Easy Virtue
Easy Virtue, directed by Stephan Elliott and adapted from a play by Noel Coward, is one of those fizzy cinematic concoctions about the Brits between the wars that seem to crowd the art-houses every year. There are a lot of period songs and vintage cars, references to Picasso, Lady Chatterley's Lover, the Saint Valentine's Day Massacre, lots of cigarette smoking, and an abundance of withering witticisms. There's also the obligatory huge manor home, which begs the question--do the owners of these English estates make most of their money by renting them out to film companies for movies like these? There sure does seem to be plenty of them.

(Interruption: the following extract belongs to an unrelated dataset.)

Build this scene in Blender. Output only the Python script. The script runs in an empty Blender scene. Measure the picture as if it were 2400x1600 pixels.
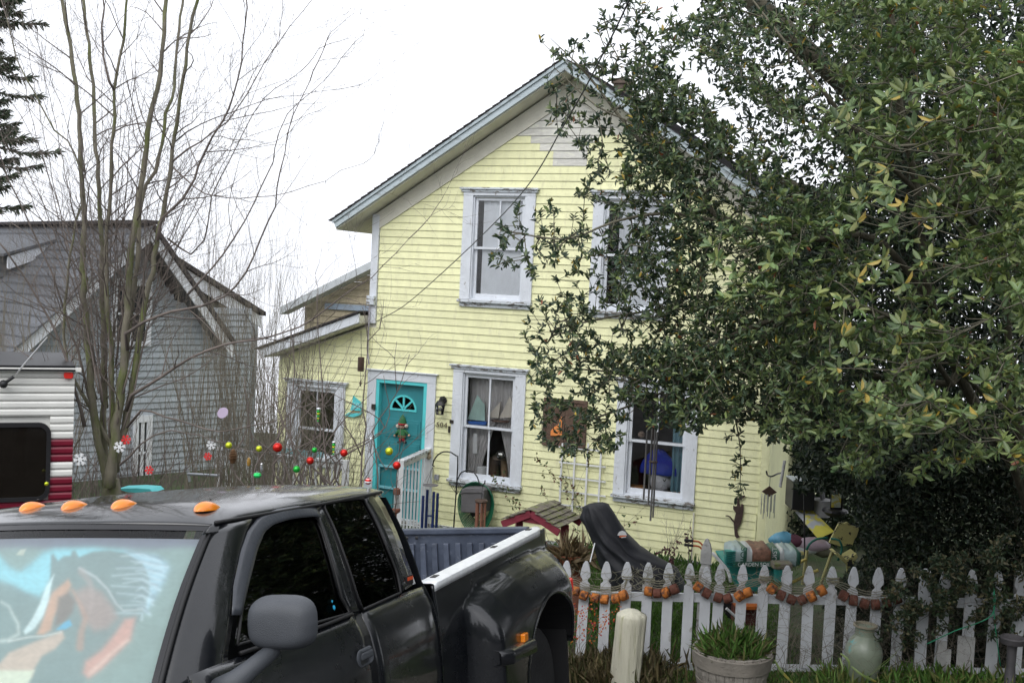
import bpy, math, random
import numpy as np
from mathutils import Matrix, Vector
random.seed(7); RNG = np.random.default_rng(11)
S = bpy.context.scene; COL = S.collection
PI = math.pi
# ------------------------------------------------------------------ camera, world, sun, exposure
F = 2600.0                                    # focal length in pixels of the 2400x1600 frame
W = np.array([[0.9989, 0.0469, 0], [0.0025, -0.0525, 0.9986], [0.0469, -0.9975, -0.0526]])
_u, _s, _v = np.linalg.svd(W); W = _u @ _v    # camera (x right, y down, z forward) -> world
CAM = np.array([0, 0, 3.2])
cd = bpy.data.cameras.new('camera'); cam = bpy.data.objects.new('camera', cd); COL.objects.link(cam)
cd.sensor_width = 36; cd.lens = 36 * F / 2400; cd.clip_end = 2000; cd.clip_start = 0.05
m = Matrix.Identity(4)
for i in range(3):
    m[i][0] = W[i][0]; m[i][1] = -W[i][1]; m[i][2] = -W[i][2]; m[i][3] = CAM[i]
cam.matrix_world = m; S.camera = cam
wd = bpy.data.worlds.new('World'); S.world = wd; wd.use_nodes = True
nt = wd.node_tree; nt.nodes.clear()
sky = nt.nodes.new('ShaderNodeTexSky'); sky.sky_type = 'NISHITA'; sky.sun_disc = False
sky.sun_elevation = math.radians(48); sky.sun_rotation = math.radians(200); sky.dust_density = 6; sky.air_density = 1.0; sky.ozone_density = 1.0
hs = nt.nodes.new('ShaderNodeHueSaturation'); hs.inputs['Saturation'].default_value = 0.12
mxs = nt.nodes.new('ShaderNodeMix'); mxs.data_type = 'RGBA'; mxs.inputs[0].default_value = 0.72   # an even cloud layer over the sky
mxs.inputs[7].default_value = (9.6, 9.9, 10.6, 1)
bg = nt.nodes.new('ShaderNodeBackground'); bg.inputs[1].default_value = 0.15
out = nt.nodes.new('ShaderNodeOutputWorld')
nt.links.new(sky.outputs[0], hs.inputs['Color']); nt.links.new(hs.outputs[0], mxs.inputs[6])
nt.links.new(mxs.outputs[2], bg.inputs[0]); nt.links.new(bg.outputs[0], out.inputs[0])
sd = bpy.data.lights.new('sun', 'SUN'); sun = bpy.data.objects.new('sun', sd); COL.objects.link(sun)
sd.energy = 0.7; sd.angle = math.radians(40); sd.color = (1, .98, .95)
sun.rotation_euler = (math.radians(42), 0, math.radians(-20)); sun.location = (0, 0, 30)
S.view_settings.view_transform = 'Standard'; S.view_settings.look = 'None'
S.view_settings.exposure = 0.22; S.view_settings.gamma = 1; S.view_settings.use_curve_mapping = False
S.render.engine = 'CYCLES'

# ------------------------------------------------------------------ pixel -> place helpers
def ray(px, py): return W @ np.array([(px - 1200) / F, (py - 800) / F, 1.0])
def at(px, py, Z): return CAM + ray(px, py) * Z
def proj(p):
    c = (np.asarray(p) - CAM) @ W
    return np.stack([1200 + F * c[..., 0] / c[..., 2], 800 + F * c[..., 1] / c[..., 2], c[..., 2]], -1)
def hit(px, py, R, T, n, d):
    o = R.T @ (CAM - T); r = R.T @ ray(px, py); n = np.array(n, float)
    return o + r * (d - n @ o) / (n @ r)
def orth(M):
    u, s, v = np.linalg.svd(np.array(M, float)); return u @ v
def rotz(a): return np.array([[math.cos(a), -math.sin(a), 0], [math.sin(a), math.cos(a), 0], [0, 0, 1.0]])
# house frame: x along the facade, y into the house, z up
HA = math.atan2(-.3855, .9227); HR = rotz(HA); HT = np.array([-2.212, 17.146, -.37])
def hl(px, py, n=0): p = hit(px, py, HR, HT, (0, 1, 0), -n); return p[0], p[2]
def hw(x, n, z): return HT + HR @ np.array([x, -n, z])
def hp(px, py, n=0): x, z = hl(px, py, n); return hw(x, n, z)
# truck frame: x forward, y to its left, z up
TR = orth([[-.3149, .9447, -.0915], [-.9443, -.3021, .1309], [.0961, .1276, .9872]]); TT = np.array([-1.055, 6.205, .112])
def tw(x, y, z): return TT + TR @ np.array([x, y, z])

# ------------------------------------------------------------------ mesh builder
XF = {}
def npmesh(name, V, Fs, smooth=False, tint=None):
    me = bpy.data.meshes.new(name)
    V = np.asarray(V, np.float32)
    if isinstance(Fs, np.ndarray):
        k = Fs.shape[1]; n = len(Fs)
        me.vertices.add(len(V)); me.vertices.foreach_set('co', V.ravel())
        me.loops.add(n * k); me.loops.foreach_set('vertex_index', Fs.astype(np.int32).ravel())
        me.polygons.add(n); me.polygons.foreach_set('loop_start', np.arange(0, n * k, k, dtype=np.int32))
        me.update(calc_edges=True)
    else:
        me.from_pydata(V.tolist(), [], Fs); me.update()
    if smooth: me.polygons.foreach_set('use_smooth', np.ones(len(me.polygons), bool))
    if tint is not None:
        a = me.color_attributes.new('tint', 'FLOAT_COLOR', 'POINT')
        c = np.ones((len(V), 4), np.float32); c[:, :tint.shape[1]] = tint; a.data.foreach_set('color', c.ravel())
    return me
def fix(me):
    import bmesh
    b = bmesh.new(); b.from_mesh(me); bmesh.ops.recalc_face_normals(b, faces=b.faces); b.to_mesh(me); b.free()
def link(name, me, mat, parent=None, loc=None):
    o = bpy.data.objects.new(name, me); COL.objects.link(o)
    if mat is not None and me is not None: me.materials.append(mat)
    if parent is not None: o.parent = parent
    elif loc is not None: o.location = [float(v) for v in loc]
    return o
def thing(name, label, cat, loc=(0, 0, 0), R=None, group=None):
    o = bpy.data.objects.new(name, None); COL.objects.link(o); o.empty_display_size = .1
    R = np.eye(3) if R is None else R
    M = Matrix.Identity(4)
    for i in range(3):
        for j in range(3): M[i][j] = R[i][j]
        M[i][3] = float(loc[i])
    o.matrix_world = M
    XF[o.name] = (R, np.array(loc, float)); tag(o, label, cat, group); return o
def tag(o, label, cat, group=None, kind=None):
    if label: o['label'] = label
    if cat: o['category'] = cat
    if group: o['group'] = group
    if kind: o['kind'] = kind
    return o
class MB:
    def __init__(s): s.v = []; s.f = []
    def add(s, V, Fs):
        n = len(s.v); s.v += [tuple(map(float, p)) for p in V]; s.f += [tuple(i + n for i in f) for f in Fs]; return s
    def box(s, x0, x1, y0, y1, z0, z1):
        return s.add([(x0, y0, z0), (x1, y0, z0), (x1, y1, z0), (x0, y1, z0), (x0, y0, z1), (x1, y0, z1), (x1, y1, z1), (x0, y1, z1)],
                     [(0, 3, 2, 1), (4, 5, 6, 7), (0, 1, 5, 4), (1, 2, 6, 5), (2, 3, 7, 6), (3, 0, 4, 7)])
    def obox(s, c, ax, d):                    # centre, 3x3 rows = axes, full sizes
        c = np.array(c, float); ax = np.array(ax, float); V = []
        for k in ((-1, -1, -1), (1, -1, -1), (1, 1, -1), (-1, 1, -1), (-1, -1, 1), (1, -1, 1), (1, 1, 1), (-1, 1, 1)):
            V.append(c + sum(ax[i] * k[i] * d[i] / 2 for i in range(3)))
        return s.add(V, [(0, 3, 2, 1), (4, 5, 6, 7), (0, 1, 5, 4), (1, 2, 6, 5), (2, 3, 7, 6), (3, 0, 4, 7)])
    def bar(s, p, q, w, h, up=(0, 0, 1)):
        p = np.array(p, float); q = np.array(q, float); a = q - p; L = np.linalg.norm(a); a /= L
        b = np.cross(np.array(up, float), a); b /= np.linalg.norm(b); c = np.cross(a, b)
        return s.obox((p + q) / 2, (a, b, c), (L, w, h))
    def prism(s, poly, y0, y1, ax=None, o=(0, 0, 0)):   # polygon (a,b) in x,z, extruded along y; ax rows = dirs of a, depth, b
        ax = np.eye(3) if ax is None else np.array(ax, float); o = np.array(o, float); n = len(poly)
        V = [o + ax[0] * a + ax[1] * y0 + ax[2] * b for a, b in poly] + [o + ax[0] * a + ax[1] * y1 + ax[2] * b for a, b in poly]
        ar = sum(poly[i][0] * poly[(i + 1) % n][1] - poly[(i + 1) % n][0] * poly[i][1] for i in range(n))
        fr = tuple(range(n)) if ar > 0 else tuple(range(n - 1, -1, -1)); bk = tuple(i + n for i in reversed(fr))
        return s.add(V, [fr, bk] + [(fr[(i + 1) % n], fr[i], fr[i] + n, fr[(i + 1) % n] + n) for i in range(n)])
    def tube(s, P, r, k=8, cap=True):
        P = [np.array(p, float) for p in P]; n = len(P); r = [r] * n if np.isscalar(r) else list(r)
        V = []; ref = np.array([.13, .31, .94]); prev = None
        for i in range(n):
            a = P[min(i + 1, n - 1)] - P[max(i - 1, 0)]; a /= (np.linalg.norm(a) + 1e-9)
            b = (prev if prev is not None else np.cross(a, ref)); b = b - a * (b @ a)
            if np.linalg.norm(b) < 1e-4: b = np.cross(a, [1, .2, 0])
            b /= np.linalg.norm(b); prev = b; c = np.cross(a, b)
            for j in range(k): t = 2 * PI * j / k; V.append(P[i] + r[i] * (math.cos(t) * b + math.sin(t) * c))
        Fs = [(i * k + j, i * k + (j + 1) % k, (i + 1) * k + (j + 1) % k, (i + 1) * k + j) for i in range(n - 1) for j in range(k)]
        if cap: Fs += [tuple(reversed(range(k))), tuple(range((n - 1) * k, n * k))]
        return s.add(V, Fs)
    def lathe(s, prof, c=(0, 0, 0), k=20, ax=None):
        ax = np.eye(3) if ax is None else np.array(ax, float); c = np.array(c, float); V = []; n = len(prof)
        for r, z in prof:
            for j in range(k): t = 2 * PI * j / k; V.append(c + ax[0] * r * math.cos(t) + ax[1] * r * math.sin(t) + ax[2] * z)
        Fs = [(i * k + j, i * k + (j + 1) % k, (i + 1) * k + (j + 1) % k, (i + 1) * k + j) for i in range(n - 1) for j in range(k)]
        Fs += [tuple(reversed(range(k))), tuple(range((n - 1) * k, n * k))]
        return s.add(V, Fs)
    def ball(s, c, r, k=12, sc=(1, 1, 1), ax=None):
        n = max(4, k // 2); ax = np.eye(3) if ax is None else np.array(ax, float); ax = ax * np.array(sc)[:, None]
        return s.lathe([(r * math.sin(PI * (i + .02) / (n + .04)), -r * math.cos(PI * (i + .02) / (n + .04))) for i in range(n + 1)], c, k, ax)
    def grid(s, G, flip=False, thick=None):
        G = np.array(G, float); a, b = G.shape[:2]; V = G.reshape(-1, 3)
        Fs = [(i * b + j, i * b + j + 1, (i + 1) * b + j + 1, (i + 1) * b + j) for i in range(a - 1) for j in range(b - 1)]
        if flip: Fs = [tuple(reversed(f)) for f in Fs]
        return s.add(V, Fs)
    def build(s, name, mat, parent=None, world=False, smooth=False, bevel=0, label=None, kind=None, solid=0, rec=True, sub=0):
        V = np.array(s.v)
        if world and parent is not None:
            R, T = XF[parent.name]; V = (V - T) @ R
        me = npmesh(name, V, s.f)
        if rec: fix(me)
        if smooth: me.polygons.foreach_set('use_smooth', np.ones(len(me.polygons), bool)); 
        if smooth == 'auto': me.polygons.foreach_set('use_smooth', np.ones(len(me.polygons), bool)); me.set_sharp_from_angle(angle=math.radians(35))
        o = link(name, me, mat, parent)
        if parent is not None: XF[o.name] = XF[parent.name]
        if solid:
            md = o.modifiers.new('solid', 'SOLIDIFY'); md.thickness = solid; md.offset = -1
        if sub:
            md = o.modifiers.new('sub', 'SUBSURF'); md.levels = sub; md.render_levels = sub
        if bevel:
            md = o.modifiers.new('bevel', 'BEVEL'); md.width = bevel; md.segments = 2; md.limit_method = 'ANGLE'; md.harden_normals = False
        if label: o['label'] = label
        if kind: o['kind'] = kind
        return o
    def solo(s, name, label, cat, mat, group=None, kind=None, **kw):   # a thing that is one mesh, its origin at its base
        V = np.array(s.v); c = (V.min(0) + V.max(0)) / 2; c[2] = V[:, 2].min()
        s.v = [tuple(p) for p in (V - c)]
        o = s.build(name, mat, None, **kw); o.location = [float(t) for t in c]; XF[o.name] = (np.eye(3), c)
        return tag(o, label, cat, group, kind)
def dup(root, loc=None, label=None, group=None):
    r = root.copy(); COL.objects.link(r)
    if loc is not None: r.location = [float(v) for v in loc]
    if label: r['label'] = label
    if group: r['group'] = group
    for ch in list(root.children):
        c = ch.copy(); COL.objects.link(c); c.parent = r
        for g in list(ch.children):
            d = g.copy(); COL.objects.link(d); d.parent = c
    return r
def text_mesh(body, size, depth, spacing=1.0):
    cu = bpy.data.curves.new('lettering', 'FONT'); cu.body = body; cu.size = size; cu.extrude = depth; cu.align_x = 'CENTER'; cu.align_y = 'CENTER'; cu.space_character = spacing
    o = bpy.data.objects.new('lettering', cu); COL.objects.link(o); dg = bpy.context.evaluated_depsgraph_get()
    me = bpy.data.meshes.new_from_object(o.evaluated_get(dg)); bpy.data.objects.remove(o); me.name = 'lettering'; return me
def text_on(body, size, depth, origin, right, up, mat, parent, name='lettering', spacing=1.0):
    me = text_mesh(body, size, depth, spacing); right = np.array(right, float); up = np.array(up, float); right /= np.linalg.norm(right); up /= np.linalg.norm(up)
    nrm = np.cross(right, up); V = np.zeros(len(me.vertices) * 3, np.float32); me.vertices.foreach_get('co', V); V = V.reshape(-1, 3)
    V = np.array(origin) + V[:, :1] * right + V[:, 1:2] * up + V[:, 2:] * nrm
    R, T = XF[parent.name]; V = (V - T) @ R; me.vertices.foreach_set('co', V.astype(np.float32).ravel()); me.materials.clear(); me.update()
    return link(name, me, mat, parent)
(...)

I mostly liked Easy Virtue, which is about seventy-five percent delightful and twenty-five percent head-scratching. I think most of the pleasure comes from Coward's original script, which of course has some very droll dialogue. The plot concerns the Whitaker family on one of those baronial estates. The mother, Kristin Scott Thomas, is Gorgon-like, trying to maintain the prestige and dignity of her forebears, while her husband, Colin Firth, has never been the same since the Great War and takes to lounging about the house, unshaven, with sardonic witticisms at the ready. They have two daughters, one of whom gloomily awaits a beau who will never arrive, and the other a chipmunk type who eyes the young man from the neighboring estate.
There is also a son, Ben Barnes, who has been gallivanting in France. He turns everything upside-down by coming home arm in arm with a new bride, Jessica Biel. To Thomas' horror, she's not only American, she's a race-car driver. Firth likes her right away, but over the course of the film Thomas and Biel will lock horns over Barnes and the future of the family.
Elliott directs with manic energy, and the film is always bubbling with humor. I especially liked the business involving a jaded butler, Kris Marshall, particularly in a scene in which Biel accidentally kills Thomas' beloved chihuahua. But there are is also some keen weirdness. In a scene in which Barnes takes a spin on a new motorized tractor, the song on the soundtrack seems familiar. Yes, I'm hearing correctly, it's the 1970's hit Car Wash, albeit done with a twenties' jazz sound. Most of the soundtrack has songs from the period, a lot of them by Coward (Mad About the Boy, Mad Dogs and Englishmen) but the song over the closing credits is by Billy Ocean.
Biel looks great and is just about convincing as the brash heroine. We can only be glad that Scarlett Johansson didn't get the role, since she's been playing a lot of roles like this lately. Firth has the fun role with most of the good lines, and he knocks them out of the park.
An interesting historical note: Easy Virtue was made into a film before, a silent film in 1928 (an interesting choice for a play by Coward). It was directed by none other than a very young Alfred Hitchcock.